Various Christian pastors have issued letters to their congregations, asking them to vote in the election. But two days before the sixth phase of polling on April 24, Father Frazer Mascarenhas, principal of St Xavier’s College, Mumbai, sent an email to his students urging them not to vote for the BJP.
The appeal was widely seen as a desperate response to information that the Congress-NCP combine was on the back-foot in the first two phases of voting in Maharashtra on April 10 and 17, as a result of which NCP leader Ajit Pawar even threatened villagers to vote for his cousin, Supriya Sule, daughter of the veteran Sharad Pawar. Mascarenhas specifically warned against “communal forces coming to power” and asked the students to vote for those “who commit themselves to a pluralistic culture in diverse India” (read Rahul Gandhi and Congress).
Now, with the election process nearing an end, the Congress on Thursday launched a last ditch attempt to ensure minority polarisation against the BJP by promising to find a way to include former Scheduled Castes among Muslims and Christians (though this is cleverly left unstated) in the Constitutional quotas for Scheduled Castes. Issuing an additional manifesto on “empowerment of minorities”, the party promises to work towards providing a sub-quota of 4.5% for backward Muslims in the existing reservations for Other Backward Castes (OBCs). This is despite the fact that the Constitution prohibits discrimination on grounds of religion, and the UPA’s attempt to impose such a quota was stalled by the courts.
The move may prove counter-productive for the party as the existing beneficiaries of the SC and OBC reservations are bound to resist a dilution of their benefits.
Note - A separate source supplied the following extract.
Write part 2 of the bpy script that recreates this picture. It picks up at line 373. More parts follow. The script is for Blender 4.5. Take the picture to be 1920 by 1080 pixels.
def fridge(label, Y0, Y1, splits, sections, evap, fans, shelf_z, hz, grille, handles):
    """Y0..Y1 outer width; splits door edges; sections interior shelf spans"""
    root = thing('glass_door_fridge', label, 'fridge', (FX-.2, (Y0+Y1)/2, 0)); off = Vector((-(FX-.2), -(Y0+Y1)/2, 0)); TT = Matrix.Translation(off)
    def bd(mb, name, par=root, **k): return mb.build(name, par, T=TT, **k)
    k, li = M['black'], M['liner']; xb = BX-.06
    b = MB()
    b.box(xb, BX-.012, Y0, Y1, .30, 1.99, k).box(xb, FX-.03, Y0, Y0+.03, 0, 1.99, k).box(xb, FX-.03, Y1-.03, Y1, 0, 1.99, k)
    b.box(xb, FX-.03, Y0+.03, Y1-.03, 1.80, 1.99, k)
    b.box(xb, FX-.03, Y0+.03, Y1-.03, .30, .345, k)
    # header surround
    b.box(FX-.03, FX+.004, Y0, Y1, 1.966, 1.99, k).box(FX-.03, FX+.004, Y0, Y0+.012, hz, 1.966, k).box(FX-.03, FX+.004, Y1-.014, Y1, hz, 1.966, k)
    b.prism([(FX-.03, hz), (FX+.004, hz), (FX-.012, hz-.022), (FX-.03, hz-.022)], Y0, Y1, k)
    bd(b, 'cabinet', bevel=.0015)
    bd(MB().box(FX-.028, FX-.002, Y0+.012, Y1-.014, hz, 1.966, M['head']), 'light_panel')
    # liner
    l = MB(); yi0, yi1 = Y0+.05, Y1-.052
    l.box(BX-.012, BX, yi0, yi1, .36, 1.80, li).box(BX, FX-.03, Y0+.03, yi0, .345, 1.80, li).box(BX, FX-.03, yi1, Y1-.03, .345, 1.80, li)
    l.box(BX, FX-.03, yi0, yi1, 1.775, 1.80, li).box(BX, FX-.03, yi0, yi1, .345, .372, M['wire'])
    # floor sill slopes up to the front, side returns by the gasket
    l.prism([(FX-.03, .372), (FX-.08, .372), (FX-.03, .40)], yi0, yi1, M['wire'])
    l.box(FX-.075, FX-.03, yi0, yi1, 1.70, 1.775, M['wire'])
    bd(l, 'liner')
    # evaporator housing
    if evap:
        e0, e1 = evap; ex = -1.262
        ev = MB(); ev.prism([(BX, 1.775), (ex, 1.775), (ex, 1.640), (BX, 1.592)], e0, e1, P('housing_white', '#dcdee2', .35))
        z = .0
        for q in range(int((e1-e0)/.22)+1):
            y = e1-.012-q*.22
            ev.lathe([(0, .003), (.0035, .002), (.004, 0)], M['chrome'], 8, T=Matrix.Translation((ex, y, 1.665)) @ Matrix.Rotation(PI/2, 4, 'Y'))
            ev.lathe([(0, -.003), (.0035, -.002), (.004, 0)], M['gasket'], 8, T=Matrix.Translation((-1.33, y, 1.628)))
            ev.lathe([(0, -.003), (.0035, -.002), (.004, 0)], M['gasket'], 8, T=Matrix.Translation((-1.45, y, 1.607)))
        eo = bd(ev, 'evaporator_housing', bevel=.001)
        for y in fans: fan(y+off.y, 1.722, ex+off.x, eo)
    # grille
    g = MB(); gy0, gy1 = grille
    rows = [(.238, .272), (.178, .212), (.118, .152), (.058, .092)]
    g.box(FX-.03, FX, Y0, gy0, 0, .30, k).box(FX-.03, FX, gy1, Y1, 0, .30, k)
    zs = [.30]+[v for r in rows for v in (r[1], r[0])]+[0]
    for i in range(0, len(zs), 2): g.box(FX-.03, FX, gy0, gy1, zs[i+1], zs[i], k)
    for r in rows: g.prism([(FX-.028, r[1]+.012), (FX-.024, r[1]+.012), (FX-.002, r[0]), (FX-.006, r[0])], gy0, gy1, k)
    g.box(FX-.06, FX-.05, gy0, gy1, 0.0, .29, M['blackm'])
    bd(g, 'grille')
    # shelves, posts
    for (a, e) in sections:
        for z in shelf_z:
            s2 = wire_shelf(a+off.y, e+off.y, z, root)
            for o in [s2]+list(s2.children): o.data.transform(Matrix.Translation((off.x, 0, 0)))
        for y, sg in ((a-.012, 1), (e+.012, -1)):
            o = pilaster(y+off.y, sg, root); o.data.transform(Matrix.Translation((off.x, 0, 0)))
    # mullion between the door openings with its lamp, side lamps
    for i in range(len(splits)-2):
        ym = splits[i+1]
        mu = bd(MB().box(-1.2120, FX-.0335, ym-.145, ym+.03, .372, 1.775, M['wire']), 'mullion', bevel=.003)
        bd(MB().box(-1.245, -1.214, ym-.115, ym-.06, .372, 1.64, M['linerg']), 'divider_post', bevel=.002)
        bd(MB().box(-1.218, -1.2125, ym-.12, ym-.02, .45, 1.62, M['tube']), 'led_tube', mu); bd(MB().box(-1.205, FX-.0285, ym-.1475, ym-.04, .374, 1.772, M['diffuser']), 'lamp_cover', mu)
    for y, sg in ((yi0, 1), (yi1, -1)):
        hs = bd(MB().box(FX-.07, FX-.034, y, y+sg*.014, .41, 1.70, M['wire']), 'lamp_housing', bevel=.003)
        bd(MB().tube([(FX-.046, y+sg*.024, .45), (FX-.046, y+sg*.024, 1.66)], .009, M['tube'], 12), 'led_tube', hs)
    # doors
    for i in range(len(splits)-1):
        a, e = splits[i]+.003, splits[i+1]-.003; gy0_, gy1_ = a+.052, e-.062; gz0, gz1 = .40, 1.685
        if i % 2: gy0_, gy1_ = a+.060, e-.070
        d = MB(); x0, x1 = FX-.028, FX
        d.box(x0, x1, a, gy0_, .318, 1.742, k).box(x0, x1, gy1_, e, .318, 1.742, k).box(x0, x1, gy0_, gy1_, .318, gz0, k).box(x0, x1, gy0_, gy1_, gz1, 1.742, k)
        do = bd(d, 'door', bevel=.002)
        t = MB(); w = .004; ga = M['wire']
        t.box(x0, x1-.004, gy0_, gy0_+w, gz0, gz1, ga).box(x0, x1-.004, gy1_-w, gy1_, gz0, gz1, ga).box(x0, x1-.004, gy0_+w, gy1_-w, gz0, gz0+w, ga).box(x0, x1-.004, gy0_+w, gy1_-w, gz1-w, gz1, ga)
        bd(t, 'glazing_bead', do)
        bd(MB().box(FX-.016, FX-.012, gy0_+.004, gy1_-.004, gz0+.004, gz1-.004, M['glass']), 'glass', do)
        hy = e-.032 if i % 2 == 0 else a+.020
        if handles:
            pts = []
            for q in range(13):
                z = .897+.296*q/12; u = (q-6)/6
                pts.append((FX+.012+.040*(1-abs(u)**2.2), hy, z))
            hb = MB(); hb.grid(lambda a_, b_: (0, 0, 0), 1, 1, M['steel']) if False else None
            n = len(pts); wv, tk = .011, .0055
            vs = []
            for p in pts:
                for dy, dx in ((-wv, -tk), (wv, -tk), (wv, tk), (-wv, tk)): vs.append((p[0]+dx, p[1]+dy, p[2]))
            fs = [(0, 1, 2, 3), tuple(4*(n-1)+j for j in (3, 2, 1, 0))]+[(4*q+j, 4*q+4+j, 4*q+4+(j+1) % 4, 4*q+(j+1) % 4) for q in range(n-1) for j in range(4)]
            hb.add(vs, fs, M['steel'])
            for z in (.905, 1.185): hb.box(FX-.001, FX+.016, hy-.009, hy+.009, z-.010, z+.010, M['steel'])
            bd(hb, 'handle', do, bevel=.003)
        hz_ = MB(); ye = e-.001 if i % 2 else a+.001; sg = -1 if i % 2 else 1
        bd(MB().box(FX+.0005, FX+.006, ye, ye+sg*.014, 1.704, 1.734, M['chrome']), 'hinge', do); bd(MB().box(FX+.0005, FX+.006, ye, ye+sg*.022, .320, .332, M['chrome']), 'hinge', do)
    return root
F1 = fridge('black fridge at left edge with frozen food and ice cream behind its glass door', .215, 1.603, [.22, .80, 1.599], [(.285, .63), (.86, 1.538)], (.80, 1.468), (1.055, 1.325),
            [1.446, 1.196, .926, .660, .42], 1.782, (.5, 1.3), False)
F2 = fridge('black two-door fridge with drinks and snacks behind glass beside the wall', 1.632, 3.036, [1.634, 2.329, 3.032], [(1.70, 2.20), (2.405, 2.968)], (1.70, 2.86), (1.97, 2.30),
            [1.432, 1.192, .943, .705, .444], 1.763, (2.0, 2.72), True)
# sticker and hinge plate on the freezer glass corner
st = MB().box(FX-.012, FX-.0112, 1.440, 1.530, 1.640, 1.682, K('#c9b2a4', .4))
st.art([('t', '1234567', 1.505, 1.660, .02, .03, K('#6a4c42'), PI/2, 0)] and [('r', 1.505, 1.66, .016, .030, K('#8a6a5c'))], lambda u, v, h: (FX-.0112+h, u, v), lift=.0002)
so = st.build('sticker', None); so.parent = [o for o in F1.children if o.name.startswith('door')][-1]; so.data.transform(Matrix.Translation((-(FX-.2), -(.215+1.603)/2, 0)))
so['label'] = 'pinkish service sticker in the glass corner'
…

Nor will the BJP support a Constitutional amendment to facilitate the move as Christianity and Islam do not recognise castes in their theology, and both faiths are wealthy enough to take care of their humble flock.
The ugliest attempt to communalise the public discourse, however, is the sub-manifesto’s assertion that in the event of Congress returning to power, it will virtually ensure that the next Delimitation Commission ensures that minorities are not “disenfranchised” by constituencies where their population is equal or more than backward castes or tribals being declared as reserved.
This is nothing short of a Communal Award, an unofficial reservation of minority constituencies, and thus a ‘weightage’ to minorities in Parliament, in return for allegiance to the Congress. This is worse than the infamous award of Ramsay Macdonald, which laid the foundations for the partition of India, and it is surprising that it has not drawn the attention it deserves.
As though this were not bad enough, the Congress has promised to ensure “adequate representation of minorities in all public positions” and in student and faculty positions in educational institutions. The Equal Opportunity Commission will be created and will ensure there is no discrimination against minorities in employment and education opportunities.
The party’s no-holds-barred communal card includes a promise to pass the Prevention of Communal and Targeted Violence (Access to Justice and Reparations) Bill, 2013.
In conformity with Prime Minister Manmohan Singh’s declaration that “minorities have the first claim on national resources”, the Congress’s backdoor manifesto promises to ensure that funds are earmarked for minorities in a “population-proportionate manner”. The dangers of this approach need hardly be emphasised, particularly in States bearing the brunt of demographic invasion from neighbouring countries. It adds that a Minority Commission will be set up in every State to safeguard the interests of minorities.
The promised Committee to enquire into the socio-economic status of all Minority groups, which include Sikhs, Christians, Buddhists, Jains, Parsis and Muslims, to ensure equitable access to government benefits for the welfare of Minorities is an eyewash; all benefits will be cornered by the two giant groups (Muslims and Christians). Any benefits to other minorities can only be incidental, and may even be less than what they could acquire for themselves without the ‘minority’ tag.